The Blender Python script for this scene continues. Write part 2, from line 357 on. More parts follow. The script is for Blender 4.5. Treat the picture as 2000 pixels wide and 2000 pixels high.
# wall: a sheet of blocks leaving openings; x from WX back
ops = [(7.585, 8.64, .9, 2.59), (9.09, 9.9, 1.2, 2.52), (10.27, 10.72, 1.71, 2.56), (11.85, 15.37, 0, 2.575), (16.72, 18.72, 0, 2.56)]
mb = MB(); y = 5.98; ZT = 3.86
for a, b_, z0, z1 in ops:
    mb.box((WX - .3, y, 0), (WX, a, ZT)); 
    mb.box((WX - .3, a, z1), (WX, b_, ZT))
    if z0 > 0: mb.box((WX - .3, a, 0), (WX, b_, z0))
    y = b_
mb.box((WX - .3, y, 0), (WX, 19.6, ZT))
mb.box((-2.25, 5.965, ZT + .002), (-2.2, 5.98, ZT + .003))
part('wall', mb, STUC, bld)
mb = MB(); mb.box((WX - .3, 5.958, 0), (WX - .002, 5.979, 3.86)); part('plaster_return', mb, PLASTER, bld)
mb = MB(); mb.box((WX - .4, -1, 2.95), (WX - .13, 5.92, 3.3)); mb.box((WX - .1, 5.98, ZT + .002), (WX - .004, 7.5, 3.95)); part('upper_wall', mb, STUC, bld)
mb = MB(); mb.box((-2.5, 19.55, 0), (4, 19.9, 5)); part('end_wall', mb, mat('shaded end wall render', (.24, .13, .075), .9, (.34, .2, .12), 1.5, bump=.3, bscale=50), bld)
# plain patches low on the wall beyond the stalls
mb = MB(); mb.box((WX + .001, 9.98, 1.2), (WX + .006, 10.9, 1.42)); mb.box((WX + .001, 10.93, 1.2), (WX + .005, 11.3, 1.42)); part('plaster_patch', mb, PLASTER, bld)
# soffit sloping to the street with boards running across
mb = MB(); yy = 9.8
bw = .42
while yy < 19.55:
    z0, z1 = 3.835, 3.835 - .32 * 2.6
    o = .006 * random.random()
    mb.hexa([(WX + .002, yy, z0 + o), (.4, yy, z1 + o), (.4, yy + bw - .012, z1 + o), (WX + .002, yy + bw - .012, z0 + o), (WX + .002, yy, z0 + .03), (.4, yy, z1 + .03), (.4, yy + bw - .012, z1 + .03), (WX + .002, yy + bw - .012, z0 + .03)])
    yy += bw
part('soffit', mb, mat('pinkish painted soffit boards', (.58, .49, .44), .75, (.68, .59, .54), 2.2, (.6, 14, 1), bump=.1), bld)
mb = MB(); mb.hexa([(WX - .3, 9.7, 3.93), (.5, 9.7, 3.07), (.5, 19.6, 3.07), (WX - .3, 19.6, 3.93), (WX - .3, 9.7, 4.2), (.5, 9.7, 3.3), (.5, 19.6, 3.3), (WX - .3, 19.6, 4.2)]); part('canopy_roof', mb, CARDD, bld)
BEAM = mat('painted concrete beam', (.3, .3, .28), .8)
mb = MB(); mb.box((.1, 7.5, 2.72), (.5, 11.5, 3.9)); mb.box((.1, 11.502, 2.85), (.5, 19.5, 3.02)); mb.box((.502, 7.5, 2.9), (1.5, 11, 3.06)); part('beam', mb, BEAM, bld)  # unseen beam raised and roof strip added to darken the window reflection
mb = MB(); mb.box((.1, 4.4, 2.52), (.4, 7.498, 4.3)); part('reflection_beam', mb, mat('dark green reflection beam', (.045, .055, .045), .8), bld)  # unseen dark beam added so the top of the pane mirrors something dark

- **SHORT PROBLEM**
Copy each line of the data above that holds "bump".

- **RESULT**
mb = MB(); mb.box((-2.5, 19.55, 0), (4, 19.9, 5)); part('end_wall', mb, mat('shaded end wall render', (.24, .13, .075), .9, (.34, .2, .12), 1.5, bump=.3, bscale=50), bld)
part('soffit', mb, mat('pinkish painted soffit boards', (.58, .49, .44), .75, (.68, .59, .54), 2.2, (.6, 14, 1), bump=.1), bld)